I'm trying to prove that $SO(n)$ is connected in the following way:
We'll approach by induction. For $n=1$, $SO(1)$ is just $\{\begin{bmatrix}1\end{bmatrix}\}$, so it's obviously connected. For $n=2$, $SO(2)$ is homeomorphic to $S^1$ (this can be verified by hand), and hence connected.
For $n>2$, let $A\in SO(n)$. If $e_1$ is an eigenvector of $A$, then the first column of $A$ is simply $e_1$. That is, $Ae_1=e_1$. Since $A$ is orthogonal, we conclude that $A^Te_1=A^{-1}e_1=A^{-1}Ae_1=e_1$ and hence $A$ is of the form $$A=\begin{bmatrix} 1&0\\ 0&B \end{bmatrix},$$ where $B$ is an element of $SO(n-1)$. Induction then yields the result.

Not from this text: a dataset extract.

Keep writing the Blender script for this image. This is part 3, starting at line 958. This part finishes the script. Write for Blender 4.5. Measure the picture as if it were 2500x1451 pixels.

Otherwise, consider the plane spanned by $e_1$ and $Ae_1$. Let $\{u_1,u_2\}$ be an orthonormal basis of this plane and let $R_1$ from the plane to itself denote the rotation taking $Ae_1$ to $e_1$.
Extend $\{u_1,u_2\}$ to an orthonormal basis $\{u_1,\dotsc,u_n\}$ of $\mathbb{R}^n$ and let $U$ be the matrix with columns $u_1,\dotsc,u_n$. Then, $$R=U\begin{bmatrix} R_1 & 0\\ 0 & I_{n-2} \end{bmatrix}U^T$$ is an element of $SO(n)$. Since $SO(2)$ is connected, there is an path from $R_1$ to $I_2$, which induces a path from $R$ to $I_n$ and thence from $A$ to $RA$.
To end the proof I just need to show that $$RA=\begin{bmatrix} 1&0\\ 0&B' \end{bmatrix},$$ where $B'$ is an element of $SO(n-1)$. In this case I could use induction to show a path from $RA$ to $I_n$.
However I can't seem to find why this is the case (that $RA$ has the desired form).
PS: I read all the MSE posts about the connectedness of $SO(n)$ and none of them solved my problem.